Written task | Extract each line of the material that follows exactly and omit its pictures.

--

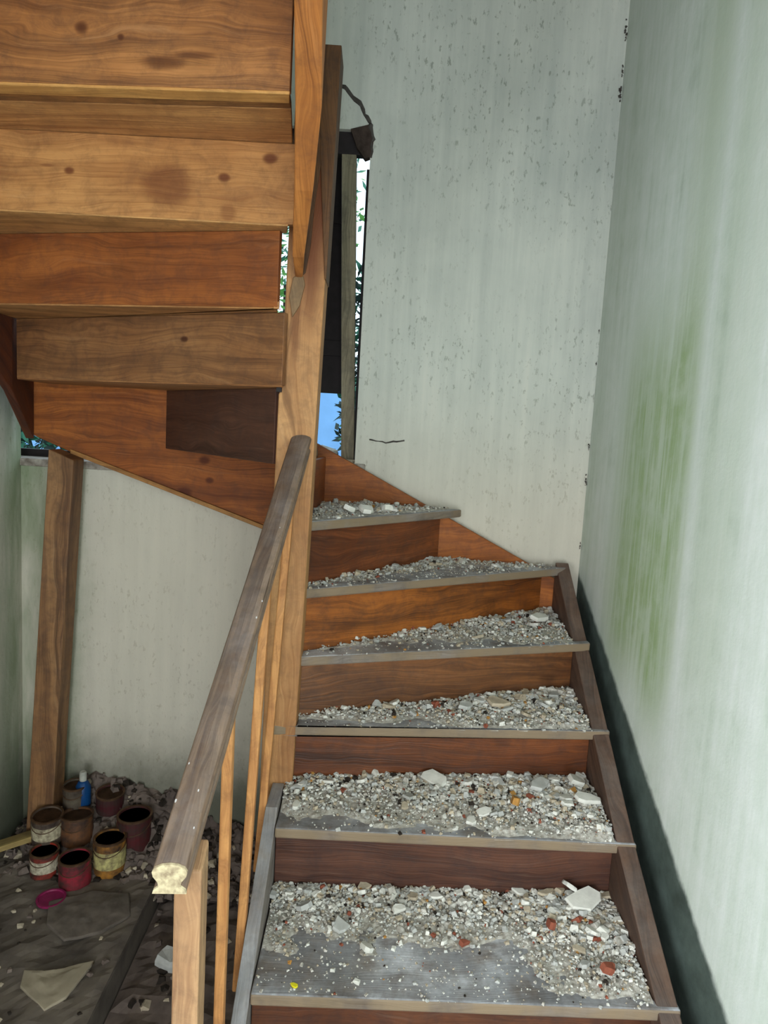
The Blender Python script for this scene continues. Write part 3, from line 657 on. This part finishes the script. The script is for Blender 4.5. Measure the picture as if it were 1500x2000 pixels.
def can(x, y, z, r, h, col, label, wire=True, tilt=0, band=None, rz=0, group=None, inner=(40,34,30)):
    e = empty('paint_can', (x, y, z), label, 'paint can', group)
    cm = plain('can_paint', tuple(c*.9 for c in col), .6, .35, 22, c2=(58,46,42))
    m = MB(); m.lathe([(r*.98,0),(r,.004),(r,h*.97),(r*1.0,h),(r*.9,h),(r*.88,h*.55),(.001,h*.55)], (x,y,z), 26, 0); m.build('can_body', cm, e, smooth=False)
    m = MB(); m.lathe([(r*1.0,h-.006),(r*1.05,h-.004),(r*1.05,h+.002),(r*.92,h+.002),(r*.92,h-.006)], (x,y,z), 26); m.build('rim', rustm, e)
    m = MB(); m.lathe([(r*.885,h*.60),(r*.885,h*.64),(.001,h*.645)], (x,y,z), 20); m.build('paint_residue', plain('residue', inner, .7), e)
    if band:
        m = MB(); m.lathe([(r*1.002,h*.25),(r*1.012,h*.25),(r*1.012,h*.75),(r*1.002,h*.75)], (x,y,z), 26); m.build('label_band', plain('band_paint', band, .7, .4, 34, c2=(96,80,66)), e)
    if wire:
        m = MB(); P = [(x+r*1.03*math.cos(a+rz), y+r*1.03*math.sin(a+rz), z+h*.85-.5*r*math.sin(q)) for a, q in [(math.pi*(i/10)-math.pi, math.pi*i/10) for i in range(11)]]
        m.tube(P, .0016, 6); m.build('handle', rustm, e)
    if tilt: e.rotation_euler = (tilt, tilt*.4, 0)
    return e
can(-.745, .855, ZP, .052, .095, (168,44,62), 'red-pink paint can at the front of the can pile', inner=(150,50,60))
can(-.655, .93, ZP, .054, .125, (190,130,52), 'ochre yellow paint can right of the red one', band=(206,196,130))
can(-.87, .90, ZP, .046, .085, (180,60,44), 'red and white paint can at the lower left of the pile', band=(214,204,180))
can(-.90, .985, ZP+.07, .052, .10, (120,104,90), 'cream labelled paint can behind the red and white one', band=(200,190,160), tilt=.08)
can(-.80, 1.00, ZP+.06, .054, .10, (130,84,50), 'brown open paint can behind the red one', tilt=-.06)
can(-.845, 1.085, ZP+.13, .042, .10, (110,100,84), 'dull beige paint can beside the support post', tilt=.05)
can(-.60, 1.02, ZP+.02, .06, .14, (92,30,34), 'dark red paint can at the right of the pile', inner=(50,20,24))
can(-.72, 1.10, ZP+.13, .05, .07, (80,24,32), 'small dark red tin on the heap behind the cans', wire=False, tilt=.1, inner=(30,30,34))
e = empty('plastic_bottle', (-.815, 1.10, ZP+.17), 'blue plastic bottle with a pale neck on the heap beside the post', 'bottle')
m = MB(); m.lathe([(.026,0),(.028,.005),(.028,.07),(.018,.09),(.012,.095)], (-.815,1.085,ZP+.15), 18); m.build('bottle_body', plain('blue_plastic', (16,66,120), .4, .15), e, smooth=True)
m = MB(); m.lathe([(.012,.095),(.013,.097),(.013,.125),(.010,.13)], (-.815,1.085,ZP+.15), 14); m.build('cap', plain('pale_plastic', (190,190,180), .5), e)
e = empty('can_lid', (-.78, .755, ZP+.008), 'magenta paint can lid lying on the slab in front of the cans', 'lid')
m = MB(); m.lathe([(.045,0),(.046,.008),(.040,.008),(.038,.004),(.001,.004)], (-.78,.755,ZP+.008), 24); m.build('lid_disc', plain('magenta_paint', (140,34,84), .5), e)
def sheet(name, pts, z, th, mat, label, cat, jit=.006, h=0):
    """thin crumpled sheet lying on the ground"""
    m = MB(); c = Vector((sum(p[0] for p in pts)/len(pts), sum(p[1] for p in pts)/len(pts), 0)); n = len(pts); rings = []
    top = []; 
    for s_ in (1.0, .66, .33):
        top.append([Vector((c.x+(p[0]-c.x)*s_, c.y+(p[1]-c.y)*s_, z+th+random.uniform(0,jit)+h*(1-s_))) for p in pts])
    bot = [Vector((p[0], p[1], z)) for p in pts]
    m.loft([bot]+top); o = m.build(name, mat, base=True, sub=3, smooth=True)
    tx = bpy.data.textures.get('crumple') or bpy.data.textures.new('crumple', 'CLOUDS'); tx.noise_scale = .045; tx.noise_depth = 3
    dm = o.modifiers.new('crumple', 'DISPLACE'); dm.texture = tx; dm.strength = .8*max(h, .012); dm.mid_level = .4; dm.direction = 'Z'
    return tag(o, label, cat)
card = plain('grey_cardboard', (168,156,136), .9, .2, 12)
sheet('cardboard_piece', [(-.535,.50),(-.56,.37),(-.60,.33),(-.70,.40),(-.72,.46),(-.66,.455),(-.62,.47)], ZP+.004, .004, card, 'pale torn cardboard piece on the slab edge at the lower left', 'cardboard')
sheet('paper_scrap', [(-.99,.62),(-.91,.66),(-.90,.60),(-.93,.55),(-1.0,.52)], ZP+.004, .004, card, 'pale paper scrap on the slab at the left edge of the view', 'paper')
sheet('empty_sack', [(-.78,.74),(-.66,.80),(-.54,.80),(-.50,.70),(-.56,.62),(-.66,.58),(-.74,.64)], ZP+.002, .004, plain('sack_cloth', (112,102,94), .95, .35, 30), 'crumpled grey sack on the slab right of the magenta lid', 'sack', .008, .012)
m = MB(); m.hexa([(-1.07,.90,ZP+.05),(-.93,.98,ZP+.07),(-.95,1.02,ZP+.07),(-1.08,.95,ZP+.05),(-1.07,.90,ZP+.07),(-.93,.98,ZP+.09),(-.95,1.02,ZP+.09),(-1.08,.95,ZP+.07)])
tag(m.build('wood_offcut', wood('offcut_wood', (176,156,100), (120,100,66)), grain=(1,.4,0), base=True), 'yellowish wood offcut at the left edge beside the cans', 'wood')
m = MB()
for _ in range(90):
    chunk(m, (random.uniform(-1.05,-.5), random.uniform(-.1,.84), ZP+.004), random.uniform(.006,.022), .5, random.choice([0,1,2]))
for _ in range(60):
    chunk(m, (random.uniform(-.46,-.08), random.uniform(.1,.85), ZF+.006), random.uniform(.01,.035), .6, random.choice([0,1,2]))
tag(m.build('floor_rubble', [M['dirt'], M['darkbit'], M['pb']], base=True), 'scattered dirt and small stones on the floor beneath the stairs', 'rubble', kind='stuff')
flake((-.35,.62,ZF+.03), .10, .08, .04, .2, (.1,.2), M['pg'], 'whitish mortar lump in the low gap beside the slab', 'mortar lump', 'mortar_lump')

--

Response to the task |
The Blender Python script for this scene continues. Write part 3, from line 657 on. This part finishes the script. The script is for Blender 4.5. Measure the picture as if it were 1500x2000 pixels.
def can(x, y, z, r, h, col, label, wire=True, tilt=0, band=None, rz=0, group=None, inner=(40,34,30)):
    e = empty('paint_can', (x, y, z), label, 'paint can', group)
    cm = plain('can_paint', tuple(c*.9 for c in col), .6, .35, 22, c2=(58,46,42))
    m = MB(); m.lathe([(r*.98,0),(r,.004),(r,h*.97),(r*1.0,h),(r*.9,h),(r*.88,h*.55),(.001,h*.55)], (x,y,z), 26, 0); m.build('can_body', cm, e, smooth=False)
    m = MB(); m.lathe([(r*1.0,h-.006),(r*1.05,h-.004),(r*1.05,h+.002),(r*.92,h+.002),(r*.92,h-.006)], (x,y,z), 26); m.build('rim', rustm, e)
    m = MB(); m.lathe([(r*.885,h*.60),(r*.885,h*.64),(.001,h*.645)], (x,y,z), 20); m.build('paint_residue', plain('residue', inner, .7), e)
    if band:
        m = MB(); m.lathe([(r*1.002,h*.25),(r*1.012,h*.25),(r*1.012,h*.75),(r*1.002,h*.75)], (x,y,z), 26); m.build('label_band', plain('band_paint', band, .7, .4, 34, c2=(96,80,66)), e)
    if wire:
        m = MB(); P = [(x+r*1.03*math.cos(a+rz), y+r*1.03*math.sin(a+rz), z+h*.85-.5*r*math.sin(q)) for a, q in [(math.pi*(i/10)-math.pi, math.pi*i/10) for i in range(11)]]
        m.tube(P, .0016, 6); m.build('handle', rustm, e)
    if tilt: e.rotation_euler = (tilt, tilt*.4, 0)
    return e
can(-.745, .855, ZP, .052, .095, (168,44,62), 'red-pink paint can at the front of the can pile', inner=(150,50,60))
can(-.655, .93, ZP, .054, .125, (190,130,52), 'ochre yellow paint can right of the red one', band=(206,196,130))
can(-.87, .90, ZP, .046, .085, (180,60,44), 'red and white paint can at the lower left of the pile', band=(214,204,180))
can(-.90, .985, ZP+.07, .052, .10, (120,104,90), 'cream labelled paint can behind the red and white one', band=(200,190,160), tilt=.08)
can(-.80, 1.00, ZP+.06, .054, .10, (130,84,50), 'brown open paint can behind the red one', tilt=-.06)
can(-.845, 1.085, ZP+.13, .042, .10, (110,100,84), 'dull beige paint can beside the support post', tilt=.05)
can(-.60, 1.02, ZP+.02, .06, .14, (92,30,34), 'dark red paint can at the right of the pile', inner=(50,20,24))
can(-.72, 1.10, ZP+.13, .05, .07, (80,24,32), 'small dark red tin on the heap behind the cans', wire=False, tilt=.1, inner=(30,30,34))
e = empty('plastic_bottle', (-.815, 1.10, ZP+.17), 'blue plastic bottle with a pale neck on the heap beside the post', 'bottle')
m = MB(); m.lathe([(.026,0),(.028,.005),(.028,.07),(.018,.09),(.012,.095)], (-.815,1.085,ZP+.15), 18); m.build('bottle_body', plain('blue_plastic', (16,66,120), .4, .15), e, smooth=True)
m = MB(); m.lathe([(.012,.095),(.013,.097),(.013,.125),(.010,.13)], (-.815,1.085,ZP+.15), 14); m.build('cap', plain('pale_plastic', (190,190,180), .5), e)
e = empty('can_lid', (-.78, .755, ZP+.008), 'magenta paint can lid lying on the slab in front of the cans', 'lid')
m = MB(); m.lathe([(.045,0),(.046,.008),(.040,.008),(.038,.004),(.001,.004)], (-.78,.755,ZP+.008), 24); m.build('lid_disc', plain('magenta_paint', (140,34,84), .5), e)
def sheet(name, pts, z, th, mat, label, cat, jit=.006, h=0):
    """thin crumpled sheet lying on the ground"""
    m = MB(); c = Vector((sum(p[0] for p in pts)/len(pts), sum(p[1] for p in pts)/len(pts), 0)); n = len(pts); rings = []
    top = []; 
    for s_ in (1.0, .66, .33):
        top.append([Vector((c.x+(p[0]-c.x)*s_, c.y+(p[1]-c.y)*s_, z+th+random.uniform(0,jit)+h*(1-s_))) for p in pts])
    bot = [Vector((p[0], p[1], z)) for p in pts]
    m.loft([bot]+top); o = m.build(name, mat, base=True, sub=3, smooth=True)
    tx = bpy.data.textures.get('crumple') or bpy.data.textures.new('crumple', 'CLOUDS'); tx.noise_scale = .045; tx.noise_depth = 3
    dm = o.modifiers.new('crumple', 'DISPLACE'); dm.texture = tx; dm.strength = .8*max(h, .012); dm.mid_level = .4; dm.direction = 'Z'
    return tag(o, label, cat)
card = plain('grey_cardboard', (168,156,136), .9, .2, 12)
sheet('cardboard_piece', [(-.535,.50),(-.56,.37),(-.60,.33),(-.70,.40),(-.72,.46),(-.66,.455),(-.62,.47)], ZP+.004, .004, card, 'pale torn cardboard piece on the slab edge at the lower left', 'cardboard')
sheet('paper_scrap', [(-.99,.62),(-.91,.66),(-.90,.60),(-.93,.55),(-1.0,.52)], ZP+.004, .004, card, 'pale paper scrap on the slab at the left edge of the view', 'paper')
sheet('empty_sack', [(-.78,.74),(-.66,.80),(-.54,.80),(-.50,.70),(-.56,.62),(-.66,.58),(-.74,.64)], ZP+.002, .004, plain('sack_cloth', (112,102,94), .95, .35, 30), 'crumpled grey sack on the slab right of the magenta lid', 'sack', .008, .012)
m = MB(); m.hexa([(-1.07,.90,ZP+.05),(-.93,.98,ZP+.07),(-.95,1.02,ZP+.07),(-1.08,.95,ZP+.05),(-1.07,.90,ZP+.07),(-.93,.98,ZP+.09),(-.95,1.02,ZP+.09),(-1.08,.95,ZP+.07)])
tag(m.build('wood_offcut', wood('offcut_wood', (176,156,100), (120,100,66)), grain=(1,.4,0), base=True), 'yellowish wood offcut at the left edge beside the cans', 'wood')
m = MB()
for _ in range(90):
    chunk(m, (random.uniform(-1.05,-.5), random.uniform(-.1,.84), ZP+.004), random.uniform(.006,.022), .5, random.choice([0,1,2]))
for _ in range(60):
    chunk(m, (random.uniform(-.46,-.08), random.uniform(.1,.85), ZF+.006), random.uniform(.01,.035), .6, random.choice([0,1,2]))
tag(m.build('floor_rubble', [M['dirt'], M['darkbit'], M['pb']], base=True), 'scattered dirt and small stones on the floor beneath the stairs', 'rubble', kind='stuff')
flake((-.35,.62,ZF+.03), .10, .08, .04, .2, (.1,.2), M['pg'], 'whitish mortar lump in the low gap beside the slab', 'mortar lump', 'mortar_lump')